→ **Problem to solve**
With the pictures left out, copy the listing below exactly.

## start Material provided

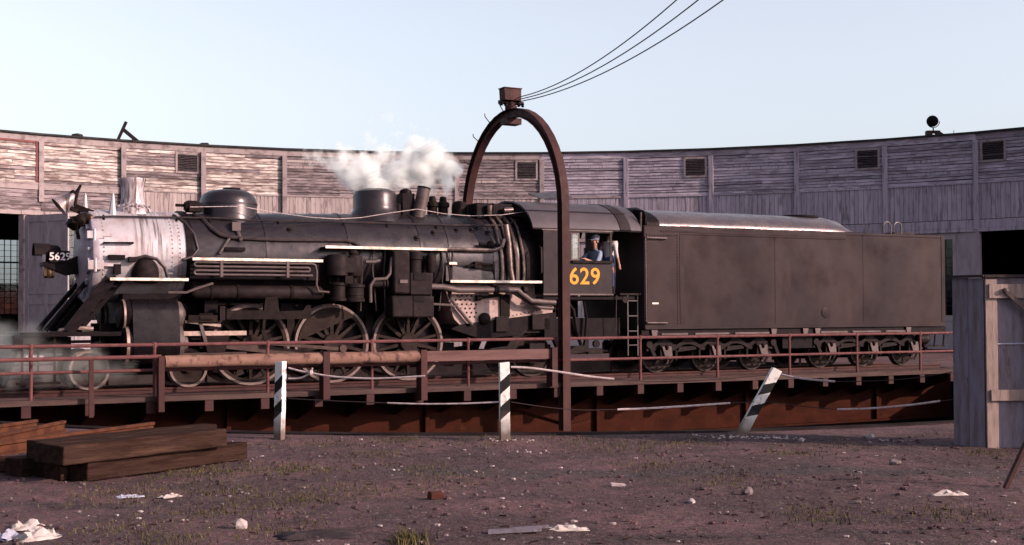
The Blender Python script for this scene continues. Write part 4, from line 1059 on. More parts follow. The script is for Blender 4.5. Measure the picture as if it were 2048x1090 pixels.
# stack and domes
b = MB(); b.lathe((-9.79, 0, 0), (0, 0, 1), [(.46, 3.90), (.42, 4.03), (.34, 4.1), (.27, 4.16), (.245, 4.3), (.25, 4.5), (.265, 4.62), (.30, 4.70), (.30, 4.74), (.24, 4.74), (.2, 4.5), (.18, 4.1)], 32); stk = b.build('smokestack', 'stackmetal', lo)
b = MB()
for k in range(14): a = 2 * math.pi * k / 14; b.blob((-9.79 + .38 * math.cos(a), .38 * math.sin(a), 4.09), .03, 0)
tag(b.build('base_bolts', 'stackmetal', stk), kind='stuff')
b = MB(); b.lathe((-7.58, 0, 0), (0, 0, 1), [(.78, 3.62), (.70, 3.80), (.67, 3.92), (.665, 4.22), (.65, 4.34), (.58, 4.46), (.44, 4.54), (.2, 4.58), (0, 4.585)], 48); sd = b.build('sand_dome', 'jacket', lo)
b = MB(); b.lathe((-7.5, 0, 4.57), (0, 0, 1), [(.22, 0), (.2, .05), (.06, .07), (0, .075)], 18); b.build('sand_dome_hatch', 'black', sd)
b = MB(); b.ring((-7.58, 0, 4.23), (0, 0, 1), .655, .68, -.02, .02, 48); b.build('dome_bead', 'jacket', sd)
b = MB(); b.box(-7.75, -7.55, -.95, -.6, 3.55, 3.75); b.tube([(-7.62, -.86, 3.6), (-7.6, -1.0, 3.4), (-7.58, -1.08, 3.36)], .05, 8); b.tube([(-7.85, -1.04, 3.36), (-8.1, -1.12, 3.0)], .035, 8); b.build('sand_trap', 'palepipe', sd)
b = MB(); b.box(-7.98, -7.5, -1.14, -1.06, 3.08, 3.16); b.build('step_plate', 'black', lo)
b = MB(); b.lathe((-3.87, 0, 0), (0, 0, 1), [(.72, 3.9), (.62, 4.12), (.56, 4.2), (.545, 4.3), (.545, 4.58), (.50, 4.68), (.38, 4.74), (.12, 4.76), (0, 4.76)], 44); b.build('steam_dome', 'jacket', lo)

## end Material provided

→ **Task answer**
The Blender Python script for this scene continues. Write part 4, from line 1059 on. More parts follow. The script is for Blender 4.5. Measure the picture as if it were 2048x1090 pixels.
# stack and domes
b = MB(); b.lathe((-9.79, 0, 0), (0, 0, 1), [(.46, 3.90), (.42, 4.03), (.34, 4.1), (.27, 4.16), (.245, 4.3), (.25, 4.5), (.265, 4.62), (.30, 4.70), (.30, 4.74), (.24, 4.74), (.2, 4.5), (.18, 4.1)], 32); stk = b.build('smokestack', 'stackmetal', lo)
b = MB()
for k in range(14): a = 2 * math.pi * k / 14; b.blob((-9.79 + .38 * math.cos(a), .38 * math.sin(a), 4.09), .03, 0)
tag(b.build('base_bolts', 'stackmetal', stk), kind='stuff')
b = MB(); b.lathe((-7.58, 0, 0), (0, 0, 1), [(.78, 3.62), (.70, 3.80), (.67, 3.92), (.665, 4.22), (.65, 4.34), (.58, 4.46), (.44, 4.54), (.2, 4.58), (0, 4.585)], 48); sd = b.build('sand_dome', 'jacket', lo)
b = MB(); b.lathe((-7.5, 0, 4.57), (0, 0, 1), [(.22, 0), (.2, .05), (.06, .07), (0, .075)], 18); b.build('sand_dome_hatch', 'black', sd)
b = MB(); b.ring((-7.58, 0, 4.23), (0, 0, 1), .655, .68, -.02, .02, 48); b.build('dome_bead', 'jacket', sd)
b = MB(); b.box(-7.75, -7.55, -.95, -.6, 3.55, 3.75); b.tube([(-7.62, -.86, 3.6), (-7.6, -1.0, 3.4), (-7.58, -1.08, 3.36)], .05, 8); b.tube([(-7.85, -1.04, 3.36), (-8.1, -1.12, 3.0)], .035, 8); b.build('sand_trap', 'palepipe', sd)
b = MB(); b.box(-7.98, -7.5, -1.14, -1.06, 3.08, 3.16); b.build('step_plate', 'black', lo)
b = MB(); b.lathe((-3.87, 0, 0), (0, 0, 1), [(.72, 3.9), (.62, 4.12), (.56, 4.2), (.545, 4.3), (.545, 4.58), (.50, 4.68), (.38, 4.74), (.12, 4.76), (0, 4.76)], 44); b.build('steam_dome', 'jacket', lo)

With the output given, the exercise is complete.